The Freedom Park steering Committee from left are Vernon Pietersen, Nicholas Crowster, Jacqueline Hansen, Ursula Pietersen, Dennis Buggs and ward councillor William Akim. Infront is committed member Mervyn Jumad.

“These poorest of the poor coloured people, citizens of Cape Town, have been waiting for more than 20 years to get the brick and mortar homes in relation to the upgrade and were moved from their shacks with speed and then placed in temporary modern plain shacks, which was supposed to be just for a while but this while is becoming forever.

“These residents are being taken for almost donkeys in the way they are treated in communication and the completion of their homes. All over Cape Town one hears and sees other communities get keys to their brick and mortar homes except the residents of Freedom Park who are almost being spitefully treated to wait when the City is one day ready to complete the new homes,” said Mr Blake.

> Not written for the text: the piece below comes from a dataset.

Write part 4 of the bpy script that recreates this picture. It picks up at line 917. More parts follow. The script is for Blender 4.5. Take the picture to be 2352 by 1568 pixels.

Ward councillor William Akim said the first phase of the housing project, electrical underground wiring and road surfacing, had been completed and the planning for the top structure of the upgrade is in the final phase.

“At our last sub-council meeting we received correspondence from the department of human settlements that by June this year they will start with the top structure of housing.”

He said a meeting was held with the steering committee last year to give them a preview of the type of houses that will be constructed and a follow up meeting was supposed to be held with the community to get their input but it didn’t materialise because of admin issues.

“That meeting will probably only happen in April and the beneficiaries will be able to get a better understanding of what is happening,” said Mr Akim.

He added that there were major problems with the relocation of residents from their old structures to the temporary structures: “It was then decided that moving residents from the temporary structures to the houses will have to happen in stages to avoid any further issues.”

The City’s human settlements department confirmed that civil engineering services have been completed at the settlement and the implementation of the top structures is currently being planned and that work will commence in the second quarter of 2023 and stand firm that the project is still on track.

In a statement the department said the project is making good progress and thanked residents and beneficiaries for their support and patience.

It was also confirmed that the project will consist of BNG homes as well as serviced site opportunities because the number of BNG homes will depend on the number of beneficiaries who qualify for the BNG subsidy. The serviced sites will then be provided to residents who do not qualify for a BNG opportunity in the area.